| > I don't have it literally backwards, because that's not what happens. You do have your Hitler argument completely backward though. Weimar Germany was undergoing runaway _hyper-inflation_, not deflation. That's a common misconception, propagated by people who want the economy to stagnate (goldbugs earlier, crypto bros now). Germany experienced actual _deflation_ in 1929-1932 as a result of the governmental austerity. It's exactly what put Hitler in power. Deflation rose up to 12% in 1932! Here's the table: https://www.gabriel-zucman.eu/files/capitalisback/T271 (sidenote, seeing scientific notation on the CPI chart is scary). Hitler then immediately started an expansionist fiscal policy, using state funds to build up the infrastructure and military. This immediately resulted in the GDP growth. > but given that the rich rely on debt so heavily themselves Rich people are not in debt. Their net worth is not negative. That's not the case for poor people. Unlike microeconomics, macroeconomics is pretty simple. The total amount of debt held equals to the total amount of debt owned. |
I never said rich people are "in debt", I said that they use and rely on debt. In the sense meant in the argument about why inflation helps the poor, the advantage also comes to the rich, if I even concede that it's true, which I do not, because rising interest exists specifically to counteract the long term effect of inflation.

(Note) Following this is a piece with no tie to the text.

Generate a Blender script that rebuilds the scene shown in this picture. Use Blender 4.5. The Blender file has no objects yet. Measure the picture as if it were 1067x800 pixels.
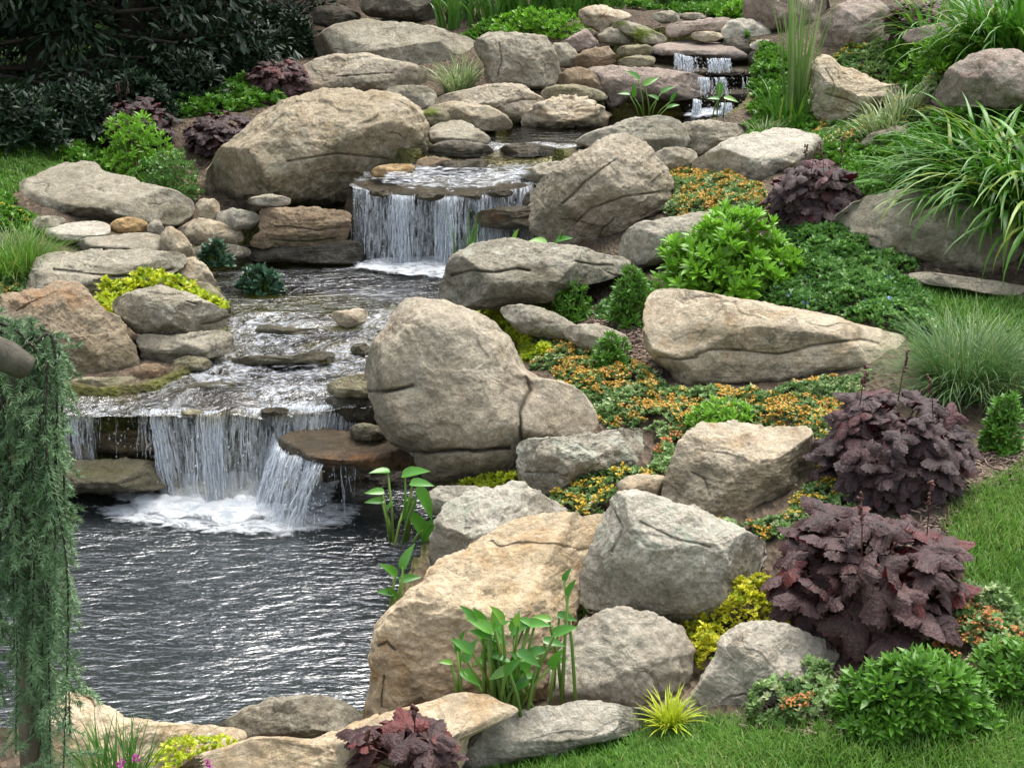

Rich people's wealth is protected from inflation, while the working classes' wealth is not, that is the key difference. That is precisely inflation's alleged reason detre, that it incentivises people, in effect, those with more wealth, to use their money in ways that protect its value.
You can't have the macroeconomic argument for inflation driving growth and then simultaneously allege that rich people are just as affected by inflation as wage earners, the former relies on the idea that there is a way to use excess wealth through investment that will protect its value.
You can claim that wages should grow with inflation, but not only is that self-evidently not what happens when you look around, but the stickiness of wages is so well recognised that it's treated as almost apriori in macroeconomics, which is why I take it to be a either a feature or accepted consequence of inflation that it is regressive, depending on the specific policymaker.